Password Attacks Flashcards
Replay attack
A replay attack is a form of network-based cyberattack where an attacker intercepts and maliciously retransmits data packets that were previously recorded during a legitimate communication session. By capturing and replaying these packets, the attacker aims to deceive the target system into accepting and processing the duplicated data, which can lead to unauthorized access, data corruption, or other security breaches.
How to Defend: To mitigate replay attacks, security measures such as message authentication codes (MACs), timestamps, and session tokens are often used to verify the integrity and freshness of transmitted data.
Dictionary Attack
A dictionary attack is a type of password-cracking technique where an attacker systematically attempts to guess or crack passwords by testing a large number of common words or phrases from a precompiled list, known as a dictionary. This method exploits the fact that many users choose weak or easily guessable passwords based on dictionary words, common phrases, or patterns.
How to Defend: To counter dictionary attacks, users are advised to use strong and complex passwords that include a combination of uppercase and lowercase letters, numbers, and special characters, and to avoid using easily guessable words or phrases.
Spraying Attack
A spraying attack, also known as password spraying, is a brute-force attack technique used by cybercriminals to gain unauthorized access to multiple user accounts or systems by systematically trying a few commonly used passwords against a large number of usernames or accounts.
Unlike traditional brute-force attacks, which attempt to guess a single password for a specific user account, spraying attacks involve trying a small set of passwords across a wide range of accounts, increasing the likelihood of success.
How to Defend: To defend against spraying attacks, organizations should enforce strong password policies, implement account lockout mechanisms, and monitor for unusual login attempts or patterns.
Birthday attack
A birthday attack is a cryptographic attack that exploits the birthday paradox, which states that in a set of randomly chosen people, there is a high probability that at least two people will share the same birthday.
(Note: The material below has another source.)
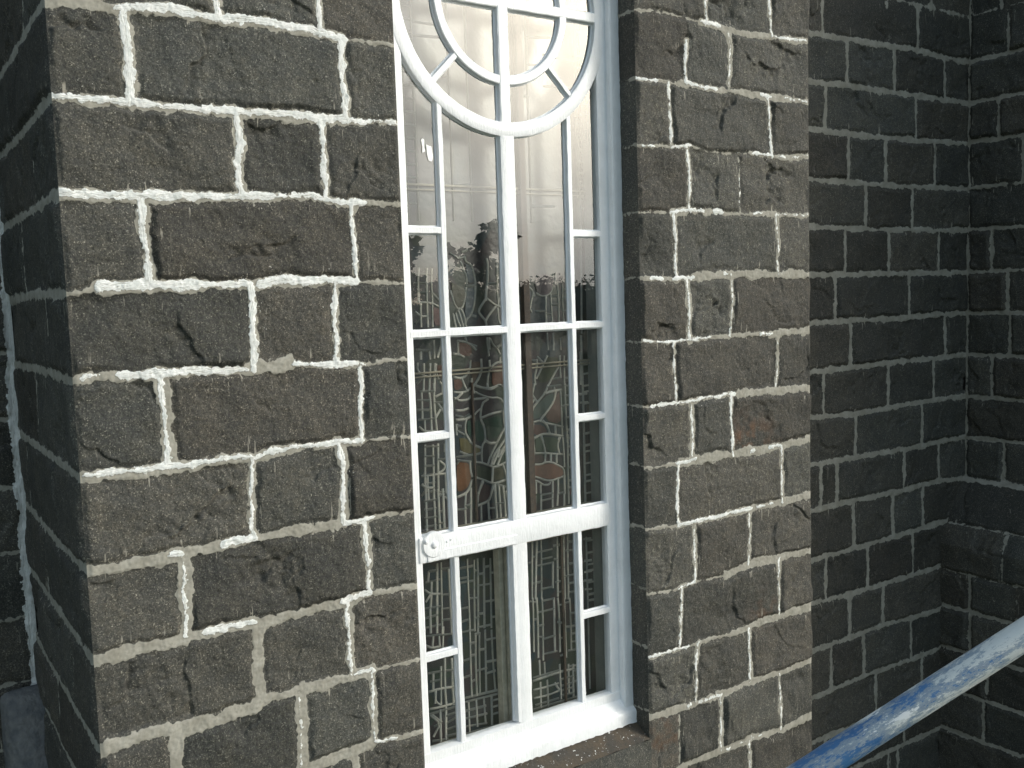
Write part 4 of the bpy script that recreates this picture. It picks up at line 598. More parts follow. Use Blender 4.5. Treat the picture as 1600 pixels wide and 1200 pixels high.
def side_wall(hw0, H, V, x0, x1, zlo, zhi, seed, wmul=1.):
    """traced joints on one pier plus regular continuation above and below"""
    r = random.Random(seed); J = []; beds = []; heads = {}
    ztop = H[0][0][0][1]
    zs_ = ztop + CH_; ups = []
    while zs_ < zhi + CH_: ups.append(zs_); zs_ += CH_
    tb = [([(x0 - .1, z), (x1 + .1, z)], [], []) for z in reversed(ups)]
    nup = len(tb)
    zb = H[-1][0][-1][1] - CH_; tail = []
    while zb > zlo - CH_: tail.append(([(x0 - .1, zb), (x1 + .1, zb)], [], [])); zb -= CH_
    allH = tb + [tuple(h) for h in H] + tail
    for i, (pts, wr, mr) in enumerate(allH):
        a = np.array(pts); pp = [(x0 - .1, pts[0][1])] + [tuple(p) for p in pts] + [(x1 + .1, pts[-1][1])] if nup <= i < nup + len(H) else pts
        beds.append(bed_fn(pp))
        hw = (lambda mr: (lambda u, z: hw0 * interp_ranges(u, mr, 1. if not mr else .3)))(mr)
        wf = (lambda wr: (lambda u, z: interp_ranges(u, wr, 0.)))(wr)
        J.append((pp, hw, wf, hw0 * .62 * wmul))
    for c, pts, w, m in V:
        k = c + nup + 1; heads.setdefault(k, []).append([tuple(p) for p in pts])
        J.append((pts, const(hw0 * 1.0 * m), const(w), hw0 * .56 * wmul))
    for k in range(len(allH) + 1):
        if k in heads: continue
        zt = beds[k - 1](np.array([x0]))[0] if k > 0 else beds[0](np.array([x0]))[0] + CH_; z2 = beds[k](np.array([x0]))[0] if k < len(beds) else zt - CH_
        x = x0 + r.uniform(.12, .3)
        while x < x1 - .1:
            pts = [(x, zt), (x + r.uniform(-.006, .006), z2)]; heads.setdefault(k, []).append(pts); J.append((pts, const(hw0 * .7), const(0.), .01)); x += r.uniform(.24, .5)
    return J, beds, heads
XL, WL, WR, XR = .1630 * S, .5230 * S, .8830 * S, 1.2330 * S        # front wall: left corner, window opening, right corner
ZT, ZS = .565 * S, -.632 * S                                        # head and sill of the opening
YB = .198 * S                                                        # depth of the recess on the right
# left pier (also carries the strips above and below the opening)
J, beds, heads = side_wall(.0150, DATA['AH'], DATA['AV'], XL, WL, -ZC, .9 * S, 1)
zax = axis_([-ZC, .06, -.95 * S, .012, -.60 * S, .0033, .42 * S, .012, .60 * S, .05, .9 * S])
face('front_wall', (0, 0, 0), (1, 0, 0), (0, -1, 0), axis_([XL, .0033, WL]), zax, J, make_blocks(beds, heads), church, fade=(1, 0, 0, 0), bulge=(.003, .010), seed=100, hole=(WL, WL + 1, ZS, ZT),
     label='brown grey rough stone pier left of the window with thick white and tan mortar')
J, beds, heads = side_wall(.0125, DATA['BH'], DATA['BV'], WR, XR, -ZC, .9 * S, 2, .8)
face('front_wall', (0, 0, 0), (1, 0, 0), (0, -1, 0), axis_([WR, .004, XR]), zax, J, make_blocks(beds, heads), church, fade=(0, 1, 0, 0), bulge=(.003, .011), seed=200, hole=(WR - 1, WR, ZS, ZT),
     rustspots=((2.83, -.62, .13, .75), (2.95, -1.32, .12, .35), (2.38, -1.66, .10, .6)),
     label='brown stone pier right of the window with thin patchy white mortar')
# below and above the opening
mid_b = [bed_fn([(WL, z), (WR, z)]) for z in ZK]
def plain(x0, x1, seed, hw=.011, zks=ZK, lo=.26, hi=.5, white=0.):
    r = random.Random(seed); J = []; heads = {}
    for i, z in enumerate(zks):
        n = max(2, int((x1 - x0) / .4) + 2); pts = [(x0 - .05 + (x1 - x0 + .1) * k / (n - 1), z + r.uniform(-.004, .004)) for k in range(n)]; J.append((pts, const(hw), const(white), .008))
        x = x0 + r.uniform(.1, .35)
        while x < x1 - .08 and i + 1 < len(zks):
            p = [(x, z), (x + r.uniform(-.006, .006), zks[i + 1])]; heads.setdefault(i + 1, []).append(p); J.append((p, const(hw * .85), const(white), .008)); x += r.uniform(lo, hi)
    return J, make_blocks([bed_fn([(x0 - 9, z), (x1 + 9, z)]) for z in zks], heads)
zk_s = [z for z in ZK if z < -.66 * S]
J, B = plain(WL, WR, 5, .012, [-.697 * S - CH_ * k for k in range(0, 15)])
face('sill_course', (0, 0, 0), (1, 0, 0), (0, -1, 0), axis_([WL, .006, WR]), axis_([-ZC, .06, -.95 * S, .01, ZS]), J, B, church, fade=(0, 0, 0, 0), bulge=(.004, .010), seed=300, label='brown stone sill course under the window speckled with white paint')
J, B = plain(WL, WR, 6, .012)
face('lintel_course', (0, 0, 0), (1, 0, 0), (0, -1, 0), axis_([WL, .02, WR]), axis_([ZT, .02, .9 * S]), J, B, church, fade=(0, 0, 0, 0), seed=310)
# reveals of the opening
RD = .052 * S
def bedJ(hw, zlist): return [([(-.3, z), (2.5, z)], const(hw), const(0.), .01) for z in zlist]
zr = [h[0][0][1] for h in DATA['BH']] + [DATA['BH'][-1][0][0][1] - CH_ * k for k in (1, 2)]
face('window_reveal', (WR, 0, 0), (0, 1, 0), (-1, 0, 0), axis_([0, .005, RD]), axis_([ZS, .006, ZT]), bedJ(.0045, zr), make_blocks([bed_fn([(-1, z), (3, z)]) for z in sorted(zr, reverse=True)], {}), church, fade=(1, 0, 0, 0), bulge=(.001, .003), rough=.25, seed=320, label='smooth dark stone reveal on the right of the window')
zl = [h[0][-1][1] for h in DATA['AH']]
face('window_reveal', (WL, 0, 0), (0, 1, 0), (1, 0, 0), axis_([0, .008, RD]), axis_([ZS, .01, ZT]), bedJ(.0045, zl), make_blocks([bed_fn([(-1, z), (3, z)]) for z in sorted(zl, reverse=True)], {}), church, fade=(1, 0, 0, 0), bulge=(.001, .003), rough=.25, seed=330)
# left flank of the bay, running back into the recess
YL = .417 * S
zf = [h[0][0][1] for h in DATA['AH']]; zf = [zf[0] + CH_ * k for k in range(3, 0, -1)] + zf + [zf[-2] - CH_ * k for k in range(2, 14)]
zf = sorted(set(round(z, 3) for z in zf), reverse=True)
r_ = random.Random(4); J = [([(-.05, z), (YL * .5, z + r_.uniform(-.01, .01)), (YL + .05, z)], const(.0125), const(0.), .01) for z in zf]; hd = {}
for i in range(len(zf) - 1):
    for q in ([.62] if i % 2 else [.30, .86]):
        p = [(YL * q + r_.uniform(-.08, .08), zf[i]), (YL * q + r_.uniform(-.02, .02), zf[i + 1])]; hd.setdefault(i + 1, []).append(p); J.append((p, const(.004), const(0.), .01))
face('flank_wall', (XL, 0, 0), (0, 1, 0), (-1, 0, 0), axis_([0, .006, YL]), axis_([-ZC, .06, -.7 * S, .008, .55 * S, .04, .9 * S]), J, make_blocks([bed_fn([(-1, z), (3, z)]) for z in zf], hd), church, fade=(1, 0, 0, 0), bulge=(.002, .012), rough=.9, seed=400, label='shadowed blue grey side of the bay left of the window')
# recessed wall on the far left
zd = [.30 * S - CH_ * k * .98 for k in range(-6, 26)]
J, B = plain(XL - 2.6, XL, 9, .007, zd)
J.append(([(XL - .012, -.515 * S), (XL - .010, -.2 * S), (XL - .008, .1 * S), (XL - .006, .6 * S)], const(.009), const(1.), .021))
face('recessed_wall', (0, YL, 0), (1, 0, 0), (0, -1, 0), axis_([XL - 2.6, .03, XL - .3, .006, XL]), axis_([-ZC, .06, -.6 * S, .008, .45 * S, .04, .9 * S]), J, B, church, fade=(0, 0, 0, 0), bulge=(.003, .012), seed=500, label='dark recessed stone wall at far left beside a white painted corner joint')
# sloping weathering stone at its foot
def weathering():
    n = 14; prof = [(0, -.503), (.010, -.497), (.03, -.505), (.075, -.60), (.085, -.64), (.085, -.95)]; V = []; F = []
    xs = [.112, .114, .119, .127, .140, .163]; sh = [.25, .55, .8, .95, 1, 1]; dz = [.012, .007, .003, .001, 0, 0]
    for x, k, q in zip(xs, sh, dz):
        for d, z in prof: V.append((x * S, YL - d * S * k + .002, ZC + (z - q) * S))
        V.append((x * S, YL + .02, ZC - .95 * S)); V.append((x * S, YL + .02, ZC + (prof[0][1] - q) * S))
    m = len(prof) + 2
    for i in range(len(xs) - 1):
        for j in range(m): F.append((i * m + j, i * m + (j + 1) % m, (i + 1) * m + (j + 1) % m, (i + 1) * m + j))
    F.append(tuple(range(m)))
    mm = simple('weathered_grey_stone', (.17, .17, .165), .85, (.10, .105, .11), 22, 1, .012, 35)
    o = mesh_obj('weathering_stone', V, F, mm, church, smooth=True)
    sb = o.modifiers.new('soft', 'SUBSURF'); sb.levels = 2; sb.render_levels = 2; sb.subdivision_type = 'SIMPLE'
    o['label'] = 'smooth grey sloping weathering stone at lower left corner'
weathering()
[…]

In the context of cryptography, a birthday attack leverages this principle to find collisions in hash functions, where two different inputs produce the same hash value.
By generating a large number of hash values and comparing them, an attacker can exploit the birthday paradox to find collisions more efficiently than by brute-force methods. Birthday attacks are particularly relevant in the context of cryptographic protocols such as digital signatures, where collisions can lead to security vulnerabilities.
How to Defend: To mitigate birthday attacks, cryptographic algorithms should use sufficiently large hash sizes to minimize the likelihood of collisions.
True/False
One of the measures for bypassing the failed logon attempt account lockout policy is to capture any relevant data that might contain the password and then attempt to brute force it offline.
True. An attacker can capture encrypted or hashed passwords from intercepted network traffic or compromised databases and then attempt to crack them using powerful offline brute-force techniques. By doing so, attackers can avoid triggering the account lockout policy, as they are not making repeated failed login attempts directly against the target system. This highlights the importance of implementing strong encryption, secure password storage practices, and network security measures to protect against such attacks.
Rainbow tables
Rainbow tables are precomputed tables used in password cracking to quickly reverse cryptographic hash functions and recover plaintext passwords from hashed passwords.
When passwords are stored by systems, they are often hashed, which means they’re transformed into a fixed-length string of characters using a mathematical algorithm. This process is meant to protect passwords, as even if attackers gain access to the hashed passwords, it’s difficult to reverse the process and obtain the original plaintext password.
However, rainbow tables take advantage of the fact that many users choose weak passwords, and that hashing algorithms always produce the same hash for the same input. Rainbow tables store precomputed hashes for a large number of possible passwords. These tables allow attackers to quickly look up the hash of a captured password and find the corresponding plaintext password, significantly speeding up the cracking process.
How to Defend: To mitigate the effectiveness of rainbow table attacks, security measures such as salting and using strong, slow hashing algorithms (like bcrypt or scrypt) are employed. Salting involves adding a unique random value (the salt) to each password before hashing, ensuring that even if two users have the same password, their hashed passwords will be different. This complicates the use of rainbow tables, as attackers would need to create separate tables for each possible salt value. Additionally, using slow hashing algorithms makes the hashing process computationally expensive, slowing down the password cracking process even further.